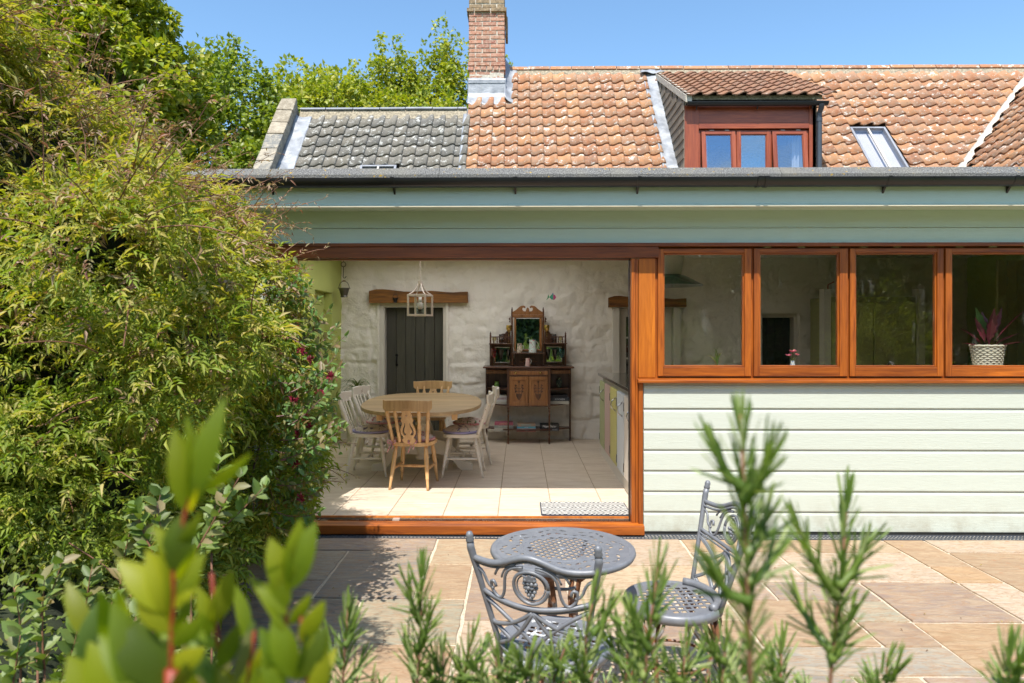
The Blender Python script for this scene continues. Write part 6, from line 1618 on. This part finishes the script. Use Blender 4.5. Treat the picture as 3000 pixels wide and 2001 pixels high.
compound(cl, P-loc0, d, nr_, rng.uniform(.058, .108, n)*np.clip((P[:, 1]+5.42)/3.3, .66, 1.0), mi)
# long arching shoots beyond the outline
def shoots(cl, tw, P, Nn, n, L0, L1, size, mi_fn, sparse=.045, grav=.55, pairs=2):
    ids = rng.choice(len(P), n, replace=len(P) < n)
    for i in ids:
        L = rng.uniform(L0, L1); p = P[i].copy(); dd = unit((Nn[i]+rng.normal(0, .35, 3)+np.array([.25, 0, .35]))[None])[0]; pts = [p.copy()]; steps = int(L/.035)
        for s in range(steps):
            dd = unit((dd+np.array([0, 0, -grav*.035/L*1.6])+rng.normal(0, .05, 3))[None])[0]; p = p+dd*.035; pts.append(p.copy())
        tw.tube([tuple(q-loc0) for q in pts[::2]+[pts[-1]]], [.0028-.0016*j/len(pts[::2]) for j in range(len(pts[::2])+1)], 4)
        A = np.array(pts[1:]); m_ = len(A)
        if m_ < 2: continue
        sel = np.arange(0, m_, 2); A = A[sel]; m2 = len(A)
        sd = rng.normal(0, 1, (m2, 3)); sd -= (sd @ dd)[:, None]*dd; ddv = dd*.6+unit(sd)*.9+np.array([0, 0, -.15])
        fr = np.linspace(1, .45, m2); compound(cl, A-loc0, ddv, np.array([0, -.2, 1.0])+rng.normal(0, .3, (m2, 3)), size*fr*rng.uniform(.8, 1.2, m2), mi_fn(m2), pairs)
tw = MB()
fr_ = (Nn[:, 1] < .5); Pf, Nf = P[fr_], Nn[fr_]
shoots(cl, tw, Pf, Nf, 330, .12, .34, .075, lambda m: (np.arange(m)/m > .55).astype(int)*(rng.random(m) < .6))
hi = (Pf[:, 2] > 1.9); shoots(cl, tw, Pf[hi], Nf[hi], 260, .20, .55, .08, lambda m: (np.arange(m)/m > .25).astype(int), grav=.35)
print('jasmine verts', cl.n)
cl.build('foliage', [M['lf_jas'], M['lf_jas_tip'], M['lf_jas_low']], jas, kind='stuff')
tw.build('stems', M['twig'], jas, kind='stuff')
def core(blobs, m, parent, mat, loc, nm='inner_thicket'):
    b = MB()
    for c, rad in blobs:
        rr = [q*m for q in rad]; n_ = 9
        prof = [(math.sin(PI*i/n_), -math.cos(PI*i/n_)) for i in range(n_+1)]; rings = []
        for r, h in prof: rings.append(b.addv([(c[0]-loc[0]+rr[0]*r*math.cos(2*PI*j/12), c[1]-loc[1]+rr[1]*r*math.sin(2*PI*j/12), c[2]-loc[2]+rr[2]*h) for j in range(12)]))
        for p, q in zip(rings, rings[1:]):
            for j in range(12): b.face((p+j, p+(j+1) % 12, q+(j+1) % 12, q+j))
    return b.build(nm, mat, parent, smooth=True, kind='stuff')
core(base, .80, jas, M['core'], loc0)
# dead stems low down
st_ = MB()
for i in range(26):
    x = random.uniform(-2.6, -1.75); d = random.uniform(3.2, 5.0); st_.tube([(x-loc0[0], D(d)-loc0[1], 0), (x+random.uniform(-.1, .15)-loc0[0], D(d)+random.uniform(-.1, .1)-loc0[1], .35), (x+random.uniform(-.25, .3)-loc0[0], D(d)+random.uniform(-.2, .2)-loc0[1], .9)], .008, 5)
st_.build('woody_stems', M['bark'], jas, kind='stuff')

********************

Stated exercise: Print the complete listing exactly, apart from any pictures.

Completed exercise:
The Blender Python script for this scene continues. Write part 6, from line 1618 on. This part finishes the script. Use Blender 4.5. Treat the picture as 3000 pixels wide and 2001 pixels high.
compound(cl, P-loc0, d, nr_, rng.uniform(.058, .108, n)*np.clip((P[:, 1]+5.42)/3.3, .66, 1.0), mi)
# long arching shoots beyond the outline
def shoots(cl, tw, P, Nn, n, L0, L1, size, mi_fn, sparse=.045, grav=.55, pairs=2):
    ids = rng.choice(len(P), n, replace=len(P) < n)
    for i in ids:
        L = rng.uniform(L0, L1); p = P[i].copy(); dd = unit((Nn[i]+rng.normal(0, .35, 3)+np.array([.25, 0, .35]))[None])[0]; pts = [p.copy()]; steps = int(L/.035)
        for s in range(steps):
            dd = unit((dd+np.array([0, 0, -grav*.035/L*1.6])+rng.normal(0, .05, 3))[None])[0]; p = p+dd*.035; pts.append(p.copy())
        tw.tube([tuple(q-loc0) for q in pts[::2]+[pts[-1]]], [.0028-.0016*j/len(pts[::2]) for j in range(len(pts[::2])+1)], 4)
        A = np.array(pts[1:]); m_ = len(A)
        if m_ < 2: continue
        sel = np.arange(0, m_, 2); A = A[sel]; m2 = len(A)
        sd = rng.normal(0, 1, (m2, 3)); sd -= (sd @ dd)[:, None]*dd; ddv = dd*.6+unit(sd)*.9+np.array([0, 0, -.15])
        fr = np.linspace(1, .45, m2); compound(cl, A-loc0, ddv, np.array([0, -.2, 1.0])+rng.normal(0, .3, (m2, 3)), size*fr*rng.uniform(.8, 1.2, m2), mi_fn(m2), pairs)
tw = MB()
fr_ = (Nn[:, 1] < .5); Pf, Nf = P[fr_], Nn[fr_]
shoots(cl, tw, Pf, Nf, 330, .12, .34, .075, lambda m: (np.arange(m)/m > .55).astype(int)*(rng.random(m) < .6))
hi = (Pf[:, 2] > 1.9); shoots(cl, tw, Pf[hi], Nf[hi], 260, .20, .55, .08, lambda m: (np.arange(m)/m > .25).astype(int), grav=.35)
print('jasmine verts', cl.n)
cl.build('foliage', [M['lf_jas'], M['lf_jas_tip'], M['lf_jas_low']], jas, kind='stuff')
tw.build('stems', M['twig'], jas, kind='stuff')
def core(blobs, m, parent, mat, loc, nm='inner_thicket'):
    b = MB()
    for c, rad in blobs:
        rr = [q*m for q in rad]; n_ = 9
        prof = [(math.sin(PI*i/n_), -math.cos(PI*i/n_)) for i in range(n_+1)]; rings = []
        for r, h in prof: rings.append(b.addv([(c[0]-loc[0]+rr[0]*r*math.cos(2*PI*j/12), c[1]-loc[1]+rr[1]*r*math.sin(2*PI*j/12), c[2]-loc[2]+rr[2]*h) for j in range(12)]))
        for p, q in zip(rings, rings[1:]):
            for j in range(12): b.face((p+j, p+(j+1) % 12, q+(j+1) % 12, q+j))
    return b.build(nm, mat, parent, smooth=True, kind='stuff')
core(base, .80, jas, M['core'], loc0)
# dead stems low down
st_ = MB()
for i in range(26):
    x = random.uniform(-2.6, -1.75); d = random.uniform(3.2, 5.0); st_.tube([(x-loc0[0], D(d)-loc0[1], 0), (x+random.uniform(-.1, .15)-loc0[0], D(d)+random.uniform(-.1, .1)-loc0[1], .35), (x+random.uniform(-.25, .3)-loc0[0], D(d)+random.uniform(-.2, .2)-loc0[1], .9)], .008, 5)
st_.build('woody_stems', M['bark'], jas, kind='stuff')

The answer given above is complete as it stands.